Manifestações contra Bush reduzem causas em princípio defensáveis a um espetáculo bizarro, inócuo e infantil
PUNKS , petistas, "campesinos". Gaviões da Fiel e ecologistas. Feministas e defensores do extremismo muçulmano. Um governador de Estado -o maranhense Jackson Lago, do PDT-, uma modelo de "topless" e um ex-comissário de bordo vestido de esqueleto. Todos se uniram no protesto.A visita do presidente Bush ao Brasil deu ocasião a um verdadeiro Carnaval fora de época. Apesar do enredo disparatado, apesar do recurso a um trio elétrico (registrado, "ça va sans dire", nas ruas de Salvador) e apesar de eventuais extravagâncias de indumentária -ou mesmo da virtual ausência desta-, não há nada de tipicamente brasileiro, contudo, no festival de protestos que assolou o país.
De Milão a Jacarta, de Tóquio a Brazzaville, as manifestações antiamericanas se revestem de uma mesma coreografia, de um idêntico figurino. Diga-se, desde logo, que a política externa dos EUA nos últimos anos em muito contribuiu para aglomerar, num mesmo repúdio, os mais diversos grupos de interesse, os mais inconciliáveis setores de opinião em todo o mundo.
Derrotado nas eleições legislativas do ano passado, imerso na confusão sangrenta do Iraque, confrontado com as evidências alarmantes do aquecimento global, o governo Bush tardiamente procura dar sinais de algum abrandamento no arrogante unilateralismo que marcou suas atitudes no cenário mundial.
Nesse ponto se revela o paradoxo maior dos movimentos globais de repúdio à política americana. No Brasil, como em outros países, é certamente majoritária a opinião de que o governo Bush merece acerbas críticas pela invasão do Iraque, pela decisão de não ratificar o Protocolo de Kyoto, pela situação em que mantém os presos de Guantánamo e por tudo o que significa de belicismo e prepotência .

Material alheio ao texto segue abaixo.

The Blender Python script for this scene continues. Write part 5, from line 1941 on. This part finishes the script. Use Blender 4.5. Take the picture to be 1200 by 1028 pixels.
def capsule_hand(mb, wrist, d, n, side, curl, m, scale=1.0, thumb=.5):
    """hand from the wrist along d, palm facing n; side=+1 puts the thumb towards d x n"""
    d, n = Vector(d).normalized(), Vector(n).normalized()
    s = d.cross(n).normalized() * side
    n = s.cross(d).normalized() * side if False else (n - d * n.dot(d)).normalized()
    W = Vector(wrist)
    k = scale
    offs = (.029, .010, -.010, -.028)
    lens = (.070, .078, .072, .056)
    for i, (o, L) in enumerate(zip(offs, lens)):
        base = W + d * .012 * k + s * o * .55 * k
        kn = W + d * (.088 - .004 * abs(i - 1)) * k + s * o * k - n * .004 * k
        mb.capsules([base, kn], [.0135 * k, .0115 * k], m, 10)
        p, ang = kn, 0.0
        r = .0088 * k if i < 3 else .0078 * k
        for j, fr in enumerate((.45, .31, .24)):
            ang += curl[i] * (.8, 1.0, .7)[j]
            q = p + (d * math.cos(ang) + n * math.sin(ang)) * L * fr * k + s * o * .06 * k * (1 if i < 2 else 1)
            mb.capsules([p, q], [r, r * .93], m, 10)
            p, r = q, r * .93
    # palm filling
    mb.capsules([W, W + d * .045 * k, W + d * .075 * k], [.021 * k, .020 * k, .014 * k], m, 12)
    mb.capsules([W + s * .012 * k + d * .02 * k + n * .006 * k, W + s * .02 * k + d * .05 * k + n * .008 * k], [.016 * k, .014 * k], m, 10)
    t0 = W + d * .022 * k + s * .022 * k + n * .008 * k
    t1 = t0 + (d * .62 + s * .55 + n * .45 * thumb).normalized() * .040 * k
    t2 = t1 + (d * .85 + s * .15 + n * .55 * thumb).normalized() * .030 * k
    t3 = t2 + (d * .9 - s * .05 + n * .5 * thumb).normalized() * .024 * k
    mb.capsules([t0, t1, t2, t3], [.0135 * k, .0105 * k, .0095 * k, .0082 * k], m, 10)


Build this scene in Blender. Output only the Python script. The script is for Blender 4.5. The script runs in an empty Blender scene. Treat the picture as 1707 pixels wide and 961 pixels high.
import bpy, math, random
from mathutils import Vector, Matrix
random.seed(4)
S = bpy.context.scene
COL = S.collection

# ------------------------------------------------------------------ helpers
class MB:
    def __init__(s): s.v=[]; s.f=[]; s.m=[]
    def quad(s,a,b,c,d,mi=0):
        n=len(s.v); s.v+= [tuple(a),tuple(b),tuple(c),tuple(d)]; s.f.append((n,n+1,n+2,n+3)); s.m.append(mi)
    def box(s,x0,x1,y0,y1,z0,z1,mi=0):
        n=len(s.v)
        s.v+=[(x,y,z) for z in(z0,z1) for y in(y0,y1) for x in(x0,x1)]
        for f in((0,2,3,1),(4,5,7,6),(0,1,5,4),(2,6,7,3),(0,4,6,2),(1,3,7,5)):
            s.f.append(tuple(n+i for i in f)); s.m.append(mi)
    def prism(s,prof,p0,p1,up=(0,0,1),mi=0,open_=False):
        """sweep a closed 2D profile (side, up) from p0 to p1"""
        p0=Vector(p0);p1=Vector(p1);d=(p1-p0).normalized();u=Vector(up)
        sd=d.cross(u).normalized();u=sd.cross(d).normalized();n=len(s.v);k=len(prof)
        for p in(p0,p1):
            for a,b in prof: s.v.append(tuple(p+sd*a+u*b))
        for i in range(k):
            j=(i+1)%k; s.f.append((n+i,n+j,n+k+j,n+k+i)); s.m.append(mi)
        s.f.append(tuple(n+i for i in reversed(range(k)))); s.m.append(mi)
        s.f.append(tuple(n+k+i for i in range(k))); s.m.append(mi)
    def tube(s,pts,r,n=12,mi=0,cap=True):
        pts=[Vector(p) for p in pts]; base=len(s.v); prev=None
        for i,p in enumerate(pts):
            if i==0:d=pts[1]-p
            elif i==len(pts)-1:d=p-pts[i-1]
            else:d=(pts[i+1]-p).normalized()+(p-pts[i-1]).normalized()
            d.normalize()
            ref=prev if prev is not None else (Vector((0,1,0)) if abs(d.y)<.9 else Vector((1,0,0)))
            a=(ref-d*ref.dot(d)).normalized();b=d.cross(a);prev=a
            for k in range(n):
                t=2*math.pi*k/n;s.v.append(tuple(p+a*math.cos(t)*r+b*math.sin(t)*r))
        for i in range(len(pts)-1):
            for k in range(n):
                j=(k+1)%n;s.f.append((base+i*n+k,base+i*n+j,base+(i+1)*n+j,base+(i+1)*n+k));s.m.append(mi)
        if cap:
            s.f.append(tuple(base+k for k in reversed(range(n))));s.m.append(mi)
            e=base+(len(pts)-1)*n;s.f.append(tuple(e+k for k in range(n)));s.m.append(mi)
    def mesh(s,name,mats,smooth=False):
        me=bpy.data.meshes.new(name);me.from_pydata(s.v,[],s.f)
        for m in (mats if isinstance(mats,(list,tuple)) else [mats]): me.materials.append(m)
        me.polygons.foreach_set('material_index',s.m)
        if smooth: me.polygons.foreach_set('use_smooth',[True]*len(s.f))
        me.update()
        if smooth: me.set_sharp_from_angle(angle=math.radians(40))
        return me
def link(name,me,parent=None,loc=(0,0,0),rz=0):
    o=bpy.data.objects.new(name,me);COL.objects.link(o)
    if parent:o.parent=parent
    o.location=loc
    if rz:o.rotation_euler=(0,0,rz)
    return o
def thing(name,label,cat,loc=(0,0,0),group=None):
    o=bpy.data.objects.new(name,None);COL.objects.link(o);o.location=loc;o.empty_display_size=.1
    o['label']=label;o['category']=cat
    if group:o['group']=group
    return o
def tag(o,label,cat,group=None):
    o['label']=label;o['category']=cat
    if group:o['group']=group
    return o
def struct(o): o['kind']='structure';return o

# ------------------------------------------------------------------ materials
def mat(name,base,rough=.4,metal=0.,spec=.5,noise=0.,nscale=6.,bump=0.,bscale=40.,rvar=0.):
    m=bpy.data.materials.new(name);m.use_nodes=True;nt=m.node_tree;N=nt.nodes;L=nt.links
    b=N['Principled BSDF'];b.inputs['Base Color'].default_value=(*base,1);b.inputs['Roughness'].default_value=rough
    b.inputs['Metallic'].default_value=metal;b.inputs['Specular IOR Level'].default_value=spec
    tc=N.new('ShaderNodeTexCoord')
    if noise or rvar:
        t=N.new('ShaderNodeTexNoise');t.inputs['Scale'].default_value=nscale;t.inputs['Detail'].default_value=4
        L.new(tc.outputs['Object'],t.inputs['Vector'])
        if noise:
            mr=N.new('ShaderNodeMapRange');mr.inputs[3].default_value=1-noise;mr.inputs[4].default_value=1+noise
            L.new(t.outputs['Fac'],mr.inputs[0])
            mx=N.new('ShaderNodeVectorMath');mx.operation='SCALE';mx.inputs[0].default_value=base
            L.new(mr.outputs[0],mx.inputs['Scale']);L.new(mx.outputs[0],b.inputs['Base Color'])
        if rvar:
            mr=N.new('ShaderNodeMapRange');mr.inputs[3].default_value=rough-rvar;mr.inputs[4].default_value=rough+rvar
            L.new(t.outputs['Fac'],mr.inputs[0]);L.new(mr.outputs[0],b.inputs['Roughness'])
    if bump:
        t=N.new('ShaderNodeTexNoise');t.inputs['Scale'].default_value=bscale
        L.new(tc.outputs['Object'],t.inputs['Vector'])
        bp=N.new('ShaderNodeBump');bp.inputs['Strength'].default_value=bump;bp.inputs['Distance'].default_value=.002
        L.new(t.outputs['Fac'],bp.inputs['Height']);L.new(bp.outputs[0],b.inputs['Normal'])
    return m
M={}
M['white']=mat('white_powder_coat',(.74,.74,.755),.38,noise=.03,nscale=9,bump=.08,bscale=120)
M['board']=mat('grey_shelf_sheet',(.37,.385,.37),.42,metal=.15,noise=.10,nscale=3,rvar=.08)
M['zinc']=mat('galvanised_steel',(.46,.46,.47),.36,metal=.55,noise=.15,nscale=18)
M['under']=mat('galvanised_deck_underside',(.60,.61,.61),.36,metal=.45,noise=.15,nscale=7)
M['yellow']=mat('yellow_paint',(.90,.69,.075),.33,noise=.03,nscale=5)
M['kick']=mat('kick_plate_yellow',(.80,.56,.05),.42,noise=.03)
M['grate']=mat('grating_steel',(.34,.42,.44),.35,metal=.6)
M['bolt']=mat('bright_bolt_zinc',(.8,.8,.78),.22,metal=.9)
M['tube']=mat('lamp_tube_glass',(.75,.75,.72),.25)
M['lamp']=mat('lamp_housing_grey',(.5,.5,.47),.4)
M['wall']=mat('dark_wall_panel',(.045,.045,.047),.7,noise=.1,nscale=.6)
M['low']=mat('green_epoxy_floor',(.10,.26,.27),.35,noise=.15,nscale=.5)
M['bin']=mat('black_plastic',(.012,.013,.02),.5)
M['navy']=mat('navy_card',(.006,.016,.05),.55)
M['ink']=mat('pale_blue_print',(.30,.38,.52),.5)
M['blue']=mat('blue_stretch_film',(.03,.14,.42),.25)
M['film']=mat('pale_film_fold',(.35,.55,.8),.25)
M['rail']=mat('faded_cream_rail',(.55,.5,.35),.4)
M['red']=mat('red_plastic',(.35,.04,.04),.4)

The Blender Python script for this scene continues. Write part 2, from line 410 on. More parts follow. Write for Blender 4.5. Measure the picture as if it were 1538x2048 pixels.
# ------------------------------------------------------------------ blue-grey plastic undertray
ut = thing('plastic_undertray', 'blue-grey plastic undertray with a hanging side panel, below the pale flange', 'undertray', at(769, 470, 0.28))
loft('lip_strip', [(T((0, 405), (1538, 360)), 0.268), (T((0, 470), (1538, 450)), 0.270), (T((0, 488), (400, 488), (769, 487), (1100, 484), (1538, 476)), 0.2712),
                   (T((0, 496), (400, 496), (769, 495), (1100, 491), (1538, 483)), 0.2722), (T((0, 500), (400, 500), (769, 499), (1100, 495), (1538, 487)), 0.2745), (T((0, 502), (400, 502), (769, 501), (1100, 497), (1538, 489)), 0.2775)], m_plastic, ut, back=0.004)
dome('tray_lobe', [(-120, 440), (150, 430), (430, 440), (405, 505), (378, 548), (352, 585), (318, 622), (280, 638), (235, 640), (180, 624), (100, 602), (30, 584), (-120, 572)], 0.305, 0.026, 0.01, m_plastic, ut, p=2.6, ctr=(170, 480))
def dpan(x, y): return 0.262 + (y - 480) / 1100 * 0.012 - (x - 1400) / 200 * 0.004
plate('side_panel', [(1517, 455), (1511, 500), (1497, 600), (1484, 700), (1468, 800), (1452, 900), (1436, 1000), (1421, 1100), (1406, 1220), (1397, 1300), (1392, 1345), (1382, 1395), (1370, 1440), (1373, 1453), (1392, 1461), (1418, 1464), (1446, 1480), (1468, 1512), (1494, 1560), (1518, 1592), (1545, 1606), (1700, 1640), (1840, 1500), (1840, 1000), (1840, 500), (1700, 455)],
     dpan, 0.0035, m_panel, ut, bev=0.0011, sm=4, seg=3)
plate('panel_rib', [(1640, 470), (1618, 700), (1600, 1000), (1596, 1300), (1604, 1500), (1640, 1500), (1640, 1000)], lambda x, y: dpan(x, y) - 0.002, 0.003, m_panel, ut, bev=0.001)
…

Reduz-se, contudo, a um estridente e arlequinal conjunto de minorias a iniciativa de expressar um inconformismo que, a rigor, poderia contar com o apoio maciço de parcelas bem mais amplas e sensatas da população.
Um antiamericanismo infantil e arruaceiro substitui ações políticas organizadas, que fossem fundadas na crítica às atitudes estratégicas específicas de um governante. O culto primitivo a caudilhos, tiranos e terroristas planetários ocupa um lugar preponderante no que poderia ser um movimento pacífico e civilizado no sentido de fortalecer as instituições internacionais.
O presidente Lula tem mostrado habilidade ao privilegiar pautas específicas de entendimento com os EUA, mantendo relações construtivas com Bush.
Setores de seu próprio partido, entretanto, e da sua base de governo, aderem com facilidade a um espetáculo ridículo e agônico nas ruas das principais cidades do país, momentaneamente tomadas por blocos de beduínos, mascarados e por odaliscas em busca de notoriedade explícita diante das câmeras de TV. Já faz parte do show.